Turniej Gomoku A miał dziwny przebieg. Nie dość, że chyba po każdej rundzie Top3 było inne, to główni faworyci Zoltan i Gergo tracili punkty. Słabo w turniej wszedł też ostatni z listy +1900 Ilya Muratov, który w 6 grach wywalczył bodajże tylko JEDEN punkt. U mnie było wprawdzie niewiele lepiej (1-3), ale później zrobiło się 6-3 co dawało wspomniane w innym poście drugie miejsce po 9. rundzie. Głupia porażka z Peroxidem i spadłem na 5. miejsce. Na turniej A założyłem sobie 3 rosnące cele. Po pierwsze - mieć dodatni bilans (zrealizowane po grze z Markiem w 9 rundzie), po drugie - być w Top5 co dawało miejsce dla Polski w GAT 2021 i po trzecie - zdobyć medal. Szanse na zrealizowanie drugiego i trzeciego celu jeszcze były, ale należało wygrać w ostatniej grze i liczyć na korzystne wyniki innych gier. Wieczorem liczyłem bergera przy różnych scenariuszach i porażka z Maximem powodowała spadek poza Top5. No nic, trzeba było wygrać. W najgorszym razie cisnąć na remis, który gwarantował chociaż miejsce dla kraju. Gra została zakończona sukcesem, a że pozostałe partie jeszcze trwały to poszedłem na dół patrzeć jak radzą sobie w turnieju B. Angst już zakończył turniej, zaś Puhol rywalizował z Souckiem, a Adif z Kedlubem. Gdyby Iec zagrał vcf i wygrał z Topkinem, to turniej zostałby wygrany przez Polaka bez względu na wyniki ostatniej rundy. Tak się jednak nie stało, a dodatkowo Lukas wygrał z Michałem. Na szczęście Adrian pokonał Kedluba i mamy dwa miejsca w GAT! Poczekaliśmy do zakończenia turnieju, bowiem partia Lavrika z Nikonovem decydowała o tym kto będzie 3. Każdy inny wynik niż wygrana Maksima dawała medal Puholowi i ku naszej uciesze Konstantin tego nie przegrał
W międzyczasie na naszej grupie na messengerze Usiek napisał za Markiem Horvathem, że Zoltan przegrał z Hobemagim. Zacząłem liczyć bergera i okazało się, że mam medal. Porażka lub remis Gelo z Bromozelem powodowała, że będzie za mną, zaś wygrana Gelo nabijała mi bergera i Gergo wygrywając z Lebedevem nie wyprzedziłby mnie.

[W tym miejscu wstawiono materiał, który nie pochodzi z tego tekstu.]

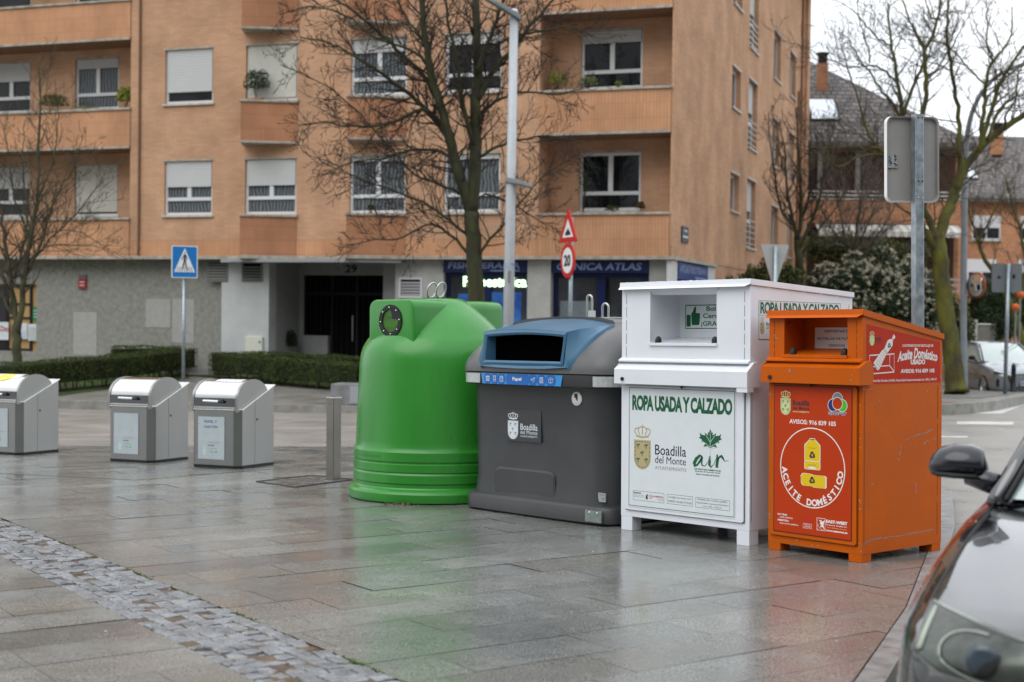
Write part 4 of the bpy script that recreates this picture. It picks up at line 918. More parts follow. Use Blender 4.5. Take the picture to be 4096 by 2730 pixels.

Wyniki turniejów zamieściłem w poprzednim poście.
Na ceremonii zakończenia każdy uczestnik otrzymał dyplom, zaś czołowe 3 każdego nienagrodzonego jeszcze turnieju otrzymały dodatkowo puchary i medale. Nasza autokarowa grupa wróciła więc z pucharami Kupiłem przy okazji książkę autorstwa Epifanova o debiutach na zasadach Yamaguchi. Wprawdzie obecnie gramy Soosyrv, ale pozycje są uniwersalne i na pewno się przyda. Po ceremonii poszliśmy na ciasto i inne przekąski, wspólne fotografie i wróciliśmy do akademika. Na 20 było planowane party (after party ), ale zarówno Piotr wyjeżdżał wieczorem, jak i my mieliśmy kupione bilety na autokar. Na dworcu autobusowym spotkaliśmy rodaków, którzy rowerami przyjechali z Suwałk (któregoś dnia zagadał też do nas Polak mieszkający w Tallinie chyba od 10 lat), co tylko potwierdza, że swoich można spotkać wszędzie
Podsumowując turniej był bardzo udany. Powtórzyłem swój wynik sprzed 8 lat, co ciekawe oba brązowe medale odebrałem 10 sierpnia , mamy też dwa miejsca dla Polski w GAT 2021, co w porównaniu do WC 2017 jest ogromnym sukcesem. Nie wiadomo gdzie odbędą się kolejne turnieje, ale już teraz zachęcam do udziału. Zwłaszcza, gdy mistrzostwa w obie gry odbywają się w tym samym miejscu.